Many non-Christians have started with loving the Universal Christ by another name. I can personally affirm that I have met Hindus, Muslims, Jews, Buddhists and even self-identified atheists who live in this hidden Mystery of oneness. Barbara Fiand writes, “The god rejected by atheists was most often the literalized ‘image’ of God held up as absolute…devoid of the awe-filled Mystery that whispers to us of the truly Holy.”

Through the discovery of the quantum physics of atomic and subatomic reality, scientists are viewing the universe as a single unified system of nature, connected in ways that are not always obvious. There is a field of energy that connects all of creation.

Full salvation is similarly universal belonging and universal connecting.

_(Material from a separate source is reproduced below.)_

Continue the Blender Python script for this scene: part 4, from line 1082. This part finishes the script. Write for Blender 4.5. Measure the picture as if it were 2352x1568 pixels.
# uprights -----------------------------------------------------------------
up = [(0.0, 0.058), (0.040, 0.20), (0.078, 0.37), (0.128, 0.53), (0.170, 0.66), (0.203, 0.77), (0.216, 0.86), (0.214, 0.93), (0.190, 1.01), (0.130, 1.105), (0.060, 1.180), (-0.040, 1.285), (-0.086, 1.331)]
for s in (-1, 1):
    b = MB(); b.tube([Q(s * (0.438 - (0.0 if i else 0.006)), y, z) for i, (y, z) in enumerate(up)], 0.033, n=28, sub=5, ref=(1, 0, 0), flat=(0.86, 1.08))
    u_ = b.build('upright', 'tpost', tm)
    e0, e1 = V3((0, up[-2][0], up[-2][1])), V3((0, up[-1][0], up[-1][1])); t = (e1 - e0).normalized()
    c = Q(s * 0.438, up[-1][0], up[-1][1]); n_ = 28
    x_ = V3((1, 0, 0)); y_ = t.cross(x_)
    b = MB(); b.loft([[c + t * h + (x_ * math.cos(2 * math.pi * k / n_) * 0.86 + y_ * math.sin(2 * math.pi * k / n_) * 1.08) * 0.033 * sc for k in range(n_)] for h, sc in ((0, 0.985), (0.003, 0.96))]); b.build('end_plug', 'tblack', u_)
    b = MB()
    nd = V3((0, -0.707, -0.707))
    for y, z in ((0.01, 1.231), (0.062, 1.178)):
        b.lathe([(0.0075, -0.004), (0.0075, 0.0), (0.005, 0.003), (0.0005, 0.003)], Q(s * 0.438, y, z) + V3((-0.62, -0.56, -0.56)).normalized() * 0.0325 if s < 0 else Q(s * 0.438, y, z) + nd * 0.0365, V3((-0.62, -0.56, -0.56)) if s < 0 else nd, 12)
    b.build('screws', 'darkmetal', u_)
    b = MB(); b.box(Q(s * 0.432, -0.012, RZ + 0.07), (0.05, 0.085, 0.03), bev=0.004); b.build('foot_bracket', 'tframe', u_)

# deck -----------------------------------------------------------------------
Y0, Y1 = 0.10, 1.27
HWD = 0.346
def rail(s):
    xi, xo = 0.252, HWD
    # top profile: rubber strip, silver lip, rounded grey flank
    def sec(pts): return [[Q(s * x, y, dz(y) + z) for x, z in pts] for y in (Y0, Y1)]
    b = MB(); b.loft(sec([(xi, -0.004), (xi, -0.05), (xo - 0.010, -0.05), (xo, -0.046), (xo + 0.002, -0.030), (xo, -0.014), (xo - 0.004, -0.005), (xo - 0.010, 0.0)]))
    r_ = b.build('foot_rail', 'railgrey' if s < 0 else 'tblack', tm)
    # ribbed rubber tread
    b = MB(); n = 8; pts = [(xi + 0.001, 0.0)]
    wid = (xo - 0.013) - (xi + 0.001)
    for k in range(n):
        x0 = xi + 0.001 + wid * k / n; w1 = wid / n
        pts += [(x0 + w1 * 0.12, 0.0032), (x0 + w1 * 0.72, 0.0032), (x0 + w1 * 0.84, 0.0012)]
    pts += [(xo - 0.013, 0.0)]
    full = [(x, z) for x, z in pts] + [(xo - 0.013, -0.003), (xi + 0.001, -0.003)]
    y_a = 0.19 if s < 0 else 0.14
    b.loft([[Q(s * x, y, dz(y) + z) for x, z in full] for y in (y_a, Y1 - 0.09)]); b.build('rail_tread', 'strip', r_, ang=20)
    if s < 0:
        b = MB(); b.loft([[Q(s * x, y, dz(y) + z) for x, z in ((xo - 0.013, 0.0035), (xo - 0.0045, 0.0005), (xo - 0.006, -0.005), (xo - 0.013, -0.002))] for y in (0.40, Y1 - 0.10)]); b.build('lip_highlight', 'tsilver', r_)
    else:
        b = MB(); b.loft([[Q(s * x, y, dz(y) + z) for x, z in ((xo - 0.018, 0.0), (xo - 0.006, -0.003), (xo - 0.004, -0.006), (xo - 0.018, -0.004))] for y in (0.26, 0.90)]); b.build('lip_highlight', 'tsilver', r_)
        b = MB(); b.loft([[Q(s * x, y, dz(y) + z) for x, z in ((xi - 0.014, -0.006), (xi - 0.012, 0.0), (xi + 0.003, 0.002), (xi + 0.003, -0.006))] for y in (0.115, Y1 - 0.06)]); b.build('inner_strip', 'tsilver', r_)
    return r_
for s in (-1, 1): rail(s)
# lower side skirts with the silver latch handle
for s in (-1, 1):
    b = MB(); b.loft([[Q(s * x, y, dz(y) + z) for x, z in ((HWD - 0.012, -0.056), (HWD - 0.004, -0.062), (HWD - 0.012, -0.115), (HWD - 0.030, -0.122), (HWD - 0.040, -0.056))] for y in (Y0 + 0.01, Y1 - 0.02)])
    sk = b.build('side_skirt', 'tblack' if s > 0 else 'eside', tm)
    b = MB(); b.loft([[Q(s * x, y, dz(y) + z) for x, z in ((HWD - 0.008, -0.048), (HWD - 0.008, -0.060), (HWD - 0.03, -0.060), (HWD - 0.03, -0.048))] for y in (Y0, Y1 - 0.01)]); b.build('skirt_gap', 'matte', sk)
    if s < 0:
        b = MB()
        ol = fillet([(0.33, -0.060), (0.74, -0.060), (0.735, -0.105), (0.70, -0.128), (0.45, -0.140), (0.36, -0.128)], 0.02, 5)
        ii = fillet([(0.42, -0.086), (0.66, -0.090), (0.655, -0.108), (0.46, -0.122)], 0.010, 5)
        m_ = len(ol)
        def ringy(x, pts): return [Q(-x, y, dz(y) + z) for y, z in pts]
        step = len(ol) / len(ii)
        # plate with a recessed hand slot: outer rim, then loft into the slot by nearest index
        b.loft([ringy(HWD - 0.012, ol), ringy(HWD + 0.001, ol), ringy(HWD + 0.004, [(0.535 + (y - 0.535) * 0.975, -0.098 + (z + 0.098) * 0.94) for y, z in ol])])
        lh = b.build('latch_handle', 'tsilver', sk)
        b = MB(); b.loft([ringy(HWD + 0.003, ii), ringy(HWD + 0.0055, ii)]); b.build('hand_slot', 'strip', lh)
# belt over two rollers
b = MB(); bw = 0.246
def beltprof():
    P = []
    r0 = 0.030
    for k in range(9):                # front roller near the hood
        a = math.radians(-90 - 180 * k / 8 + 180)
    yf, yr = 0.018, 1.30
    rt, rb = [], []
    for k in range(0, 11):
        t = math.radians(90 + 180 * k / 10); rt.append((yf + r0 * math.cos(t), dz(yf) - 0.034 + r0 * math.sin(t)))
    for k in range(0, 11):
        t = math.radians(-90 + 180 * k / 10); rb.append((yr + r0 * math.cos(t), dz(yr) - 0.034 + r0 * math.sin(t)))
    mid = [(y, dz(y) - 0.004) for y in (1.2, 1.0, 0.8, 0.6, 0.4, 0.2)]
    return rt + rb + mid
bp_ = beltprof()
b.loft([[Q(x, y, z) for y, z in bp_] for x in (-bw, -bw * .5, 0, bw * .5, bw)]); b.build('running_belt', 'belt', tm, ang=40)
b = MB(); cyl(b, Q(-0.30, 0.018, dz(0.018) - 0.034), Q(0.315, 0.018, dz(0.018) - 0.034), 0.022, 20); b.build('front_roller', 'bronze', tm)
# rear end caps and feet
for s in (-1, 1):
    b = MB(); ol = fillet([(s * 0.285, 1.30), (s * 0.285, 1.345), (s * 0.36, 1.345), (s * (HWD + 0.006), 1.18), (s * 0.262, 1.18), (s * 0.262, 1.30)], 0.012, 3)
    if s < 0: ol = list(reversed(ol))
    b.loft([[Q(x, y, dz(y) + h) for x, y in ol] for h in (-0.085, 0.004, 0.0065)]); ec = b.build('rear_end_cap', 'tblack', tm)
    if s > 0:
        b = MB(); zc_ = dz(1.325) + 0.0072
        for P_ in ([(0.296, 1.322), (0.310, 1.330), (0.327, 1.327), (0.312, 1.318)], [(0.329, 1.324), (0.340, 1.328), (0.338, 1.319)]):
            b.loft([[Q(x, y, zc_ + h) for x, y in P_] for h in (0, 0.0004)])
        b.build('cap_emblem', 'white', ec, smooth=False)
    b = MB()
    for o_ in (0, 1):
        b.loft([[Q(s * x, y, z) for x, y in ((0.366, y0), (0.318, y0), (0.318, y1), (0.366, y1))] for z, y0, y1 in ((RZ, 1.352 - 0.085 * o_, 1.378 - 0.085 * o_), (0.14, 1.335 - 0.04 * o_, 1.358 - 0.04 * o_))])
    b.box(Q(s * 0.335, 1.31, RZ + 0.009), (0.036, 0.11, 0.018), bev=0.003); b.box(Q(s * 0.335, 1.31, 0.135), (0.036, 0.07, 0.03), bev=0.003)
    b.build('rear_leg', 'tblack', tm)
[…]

The quantum perspective of modern science tells us today that separation is an illusion. The Holy Spirit tells us today that we belong to each other. Communion is our essence.

Father Richard Rohr writes, “After conversion, you don’t look out at reality; you look outfrom reality. In other words, God is not “out there,” you are in God and God is in you–as Jesus tells us in today’s Reading. You are in the middle of Reality! You’re a part of it. It’s a mystery of participation.”

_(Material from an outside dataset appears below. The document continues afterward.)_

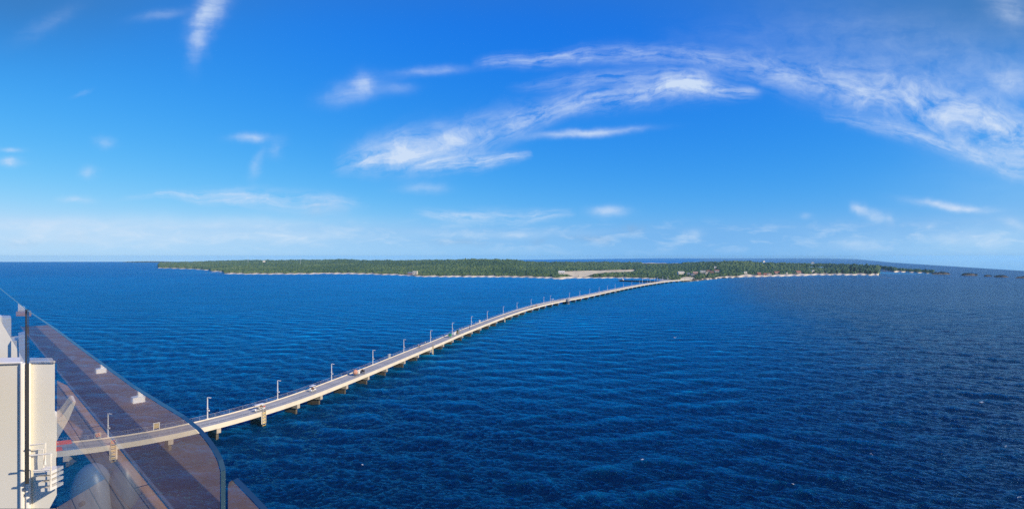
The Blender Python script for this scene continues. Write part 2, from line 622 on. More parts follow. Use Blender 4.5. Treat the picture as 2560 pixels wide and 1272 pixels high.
def build_sea():
    # bearings: fine ahead, coarse elsewhere; rings close together where the eye sees them large
    fine = np.radians(np.linspace(-52, 52, 1150))
    coarse = np.radians(np.linspace(52, 308, 60))[1:-1]
    th = np.concatenate([fine, coarse])
    n = len(th)
    rows = np.concatenate([[6000, 3500, 2200, 1800], np.linspace(1500, 648, 720), [646.5, 645.4]])
    d0 = F * CAMZ / (rows - HY)
    u = np.tan(np.clip(th, math.radians(-78), math.radians(78)))
    front = np.abs(((th + math.pi) % (2 * math.pi)) - math.pi) < math.radians(77)
    hy = interp(1280 + F * u, HORIZON)
    dmax = F * CAMZ / (hy - HY)
    rmax = np.where(front, dmax / np.cos(th) * np.where(front, 1, 1), 3500.0)
    cosn = np.where(front, np.maximum(np.cos(th), 0.25), 0.6)
    R = d0[:, None] / cosn[None, :]
    R = np.minimum(R, rmax[None, :])
    X = R * np.sin(th)[None, :]
    Y = R * np.cos(th)[None, :]
    dr = np.gradient(d0)
    dr = np.abs(dr)[:, None] * np.ones((1, n))
    dc = R * np.radians(104 / 1150.0)
    sp = np.maximum(dr, dc)
    # wind sea: many short-crested waves
    Z = np.zeros_like(X)
    DX = np.zeros_like(X)
    DY = np.zeros_like(X)
    r = np.random.default_rng(5)
    K = 84
    lam = 0.9 * (16 / 0.9) ** (np.arange(K) / (K - 1))
    for i in range(K):
        l = lam[i] * r.uniform(0.93, 1.07)
        sig = 0.65 if l < 8 else 0.45
        ang = math.radians(-108) + r.normal(0, sig)
        k = 2 * math.pi / l
        kx, ky = k * math.cos(ang), k * math.sin(ang)
        st = WAVE_STEEP * (1.0 if l < 6 else 0.62)
        a = st * l / (2 * math.pi) / math.sqrt(K)
        ph = kx * X + ky * Y + r.uniform(0, 6.28)
        fade = np.clip((l / sp - 2.0) / 2.0, 0, 1)
        # groups of waves
        gx, gy = r.normal(0, 0.03, 2) * (8 / max(l, 4))
        grp = 0.65 + 0.5 * np.sin(gx * X + gy * Y + r.uniform(0, 6.28))
        aa = a * fade * grp
        Z += aa * np.cos(ph)
        DX -= aa * math.cos(ang) * np.sin(ph)
        DY -= aa * math.sin(ang) * np.sin(ph)
    ok = (np.abs(th) < math.radians(52))[None, :]
    X2 = X + np.where(ok, DX, 0) * 1.25
    Y2 = Y + np.where(ok, DY, 0) * 1.25
    Z = np.where(ok, Z, 0)
    V = np.stack([X2, Y2, Z], -1).reshape(-1, 3)
    nr = len(rows)
    i, j = np.meshgrid(np.arange(nr - 1), np.arange(n), indexing='ij')
    j2 = (j + 1) % n
    Fq = np.stack([i * n + j, (i + 1) * n + j, (i + 1) * n + j2, i * n + j2], -1).reshape(-1, 4)
    Fq = Fq[:, ::-1]
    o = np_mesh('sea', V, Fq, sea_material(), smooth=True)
    pxv = 1280 + F * X / np.maximum(Y, 1)
    shore = F * CAMZ / (interp(pxv, SHORE) - HY)
    dist = np.where((pxv > 396) & (pxv < 2334) & (Y > 50) & (Y < shore + 40), shore - Y, 9999)
    sh = 0.55 * np.exp(-np.clip(dist, 0, None) / 55.0) * np.where(pxv > 1730, 1.0, 0.75)
    lag = pt(2206, 682)
    sh = np.maximum(sh, 0.85 * np.exp(-(((X - lag.x) / 55) ** 2 + ((Y - lag.y) / 110) ** 2)))
    lag = pt(545, 681)
    sh = np.maximum(sh, 0.45 * np.exp(-(((X - lag.x) / 70) ** 2 + ((Y - lag.y) / 90) ** 2)))
    lag = pt(470, 678)
    sh = np.maximum(sh, 0.22 * np.exp(-(((X - lag.x) / 160) ** 2 + ((Y - lag.y) / 160) ** 2)))
    at = o.data.attributes.new('shallow', 'FLOAT', 'POINT')
    at.data.foreach_set('value', sh.ravel().astype(np.float32))
    kind(o, 'structure', 'open blue sea with short wind waves')
    return o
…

Rohr goes on to say that after Paul’s conversion experience, Paul was obsessed with the idea ‘I’m participating in something that’s bigger than me.’ In fact, he uses the phrase ‘in Christ’ 164 times to describe this organic unity and participation in Christ. ‘I live no longer, not I; but Christ lives in me’ (Galatians 2:20). ‘In Christ’ is his code phrase for this new participatory life.”

Through both spirituality and modern science we see therefore that reality is more than appearances at first suggest.

By the illuminating love of the Holy Spirit each of us can realize, “I am God’s dwelling-place.” The Christ is now, here, everywhere, and always. I am also in communion with every part of space and time. This includes all the past, present and future.

Prayer is silent wonder in this Presence, in this Mystery.